Correction: Egypt-Economy story

Correction: Egypt-Economy story

Associated Press

CAIRO (AP) -- In an April 16 story about Egypt's economy and request for an IMF loan, The Associated Press misspelled the last name of an economic expert. The correct spelling is Halime, not Haline.

A corrected version of the story is below:

IMF leaves Egypt after hearing from opposition

IMF team leaves Egypt without broad backing from opposition for government's economic plan


Associated Press

CAIRO (AP) -- A team from the International Monetary Fund left Egypt without getting broad backing from the opposition for a government economic plan aimed at getting a key $4.8 billion loan, political blocs said Tuesday.

Egypt's main factions say they agree in principle on the need for the loan, seen as a lifeline for the country's battered economy, but there are concerns over unrest if painful austerity measures linked to it are not backed by political consensus.

The IMF said in a statement that its delegation met with a range of political figures and Cabinet officials during the nearly two week-long visit that ended late Monday. In previous, shorter trips, the IMF has only focused on meeting with government officials.

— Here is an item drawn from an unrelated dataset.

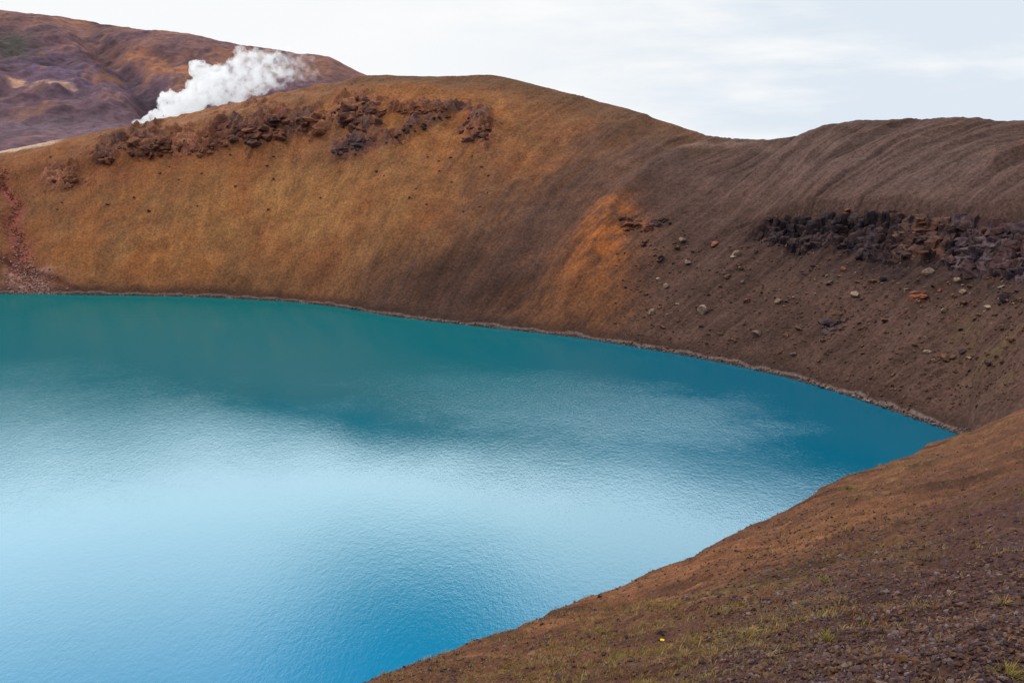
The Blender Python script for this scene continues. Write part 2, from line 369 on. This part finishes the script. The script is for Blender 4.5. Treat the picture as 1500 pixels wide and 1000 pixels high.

The country's political polarization has further delayed reaching agreement around the deal.

Finance Minister El-Morsi Hegazi, who will meet with officials in Washington D.C. this weekend for annual IMF and World Bank meetings, said the government's meetings with the international lender were "fruitful."

But opposition groups including liberals, socialists and ultraconservative Islamists said the government was not being transparent about economic measures that it said could hurt Egypt's poor. They also accused the IMF of trying to curry support for President Mohammed Morsi's reform program.

Egypt's economy has been hard hit by the two years of turmoil that followed the ouster of longtime President Hosni Mubarak. The government is confident that the $4.8 billion IMF loan would not only cover part of its huge deficit, but also signal to investors that Egypt is again a safe bet after two years of turmoil that started with the 2011 uprising that unseated longtime President Hosni Mubarak.

Most in Egypt appear to agree that the country needs the IMF loan to unlock around $15 billion of aid and investment. It would help prop-up foreign reserves that were at $13.4 billion last month, down more than two-thirds of what they were prior to the uprising.

But in Egypt, where half of the country's 85 million people live at or below the poverty line of $2 a day and rely on government subsidies of wheat and fuel for survival, many are balking at the measures that might be necessary to secure the loan.

The opposition as well as bankers say measures by Egypt's central bank to regulate the devaluation of the local currency are linked to IMF conditions. The pound has lost 11 percent of its value against the U.S. dollar since early December, sparking concerns of wider inflation.

Opposition spokesmen from several groups said that they could not approve the plan because neither the government nor the IMF would fully disclose its details.

The Nour Party, an ultraconservative Islamist group that is the second-largest force in parliament behind Morsi's Muslim Brotherhood, said that the government has not made clear how it plans to spend the money, and criticized the IMF for "interfering" in Egypt's internal affairs.

"It is our right to know what the international requirements are that will be imposed on the country, which is requesting a loan, and if all countries requesting loans also face such meddling in so many details," the party said in a statement after the meeting.

The Congress Party of former presidential candidate and Arab League chief Amr Moussa also had reservations.

"They should have talked to people about what steps they are taking to get this loan ... and consult and ask for advice," said spokesman Ahmed Kamel, adding that the money should not be used "to put out (budgetary) fires."

Mohammed Gouda, a member of the Muslim Brotherhood's economic committee, dismissed the complaints and said discussion of reforms is taking place in parliament.

"But how can the government announce plans that are still being discussed and hashed out?" he said. "The plans change daily and publicizing them will create confusion."

An IMF official contacted for response referred The Associated Press to the lender's statement, which said that the "mission made progress" during its meetings.

"All sides concurred on the need to protect the vulnerable sectors of society when implementing reform measure," the statement said.

The IMF said the government intends to take "further actions" that tackle the country's fiscal deficit, specifically mentioning austerity measures that have begun to take shape targeting energy subsidies.

Meanwhile, a new government study Tuesday found that unemployment reached 12.7 percent last year, up from 12 percent in 2011. The budget deficit is expected to widen by more than $1.7 billion to reach $28.6 billion, according to state-run media.

Egypt has a long history of unrest over planned or implemented economic reforms perceived to hit the poor, notably the 1977 Bread Riots. Many Egyptians also feel that, with parliamentary elections scheduled for some time later this year, the president's party may be reluctant to push forward with painful subsidy cuts that may hurt them at the polls.

Expert Farah Halime, of the Rebel Economy blog, says the IMF wants reforms to appear as part of a homegrown plan.

"According to (my) meetings with IMF representatives and EU reps that work closely with IMF, the bottom line is there must be a political consensus," she said.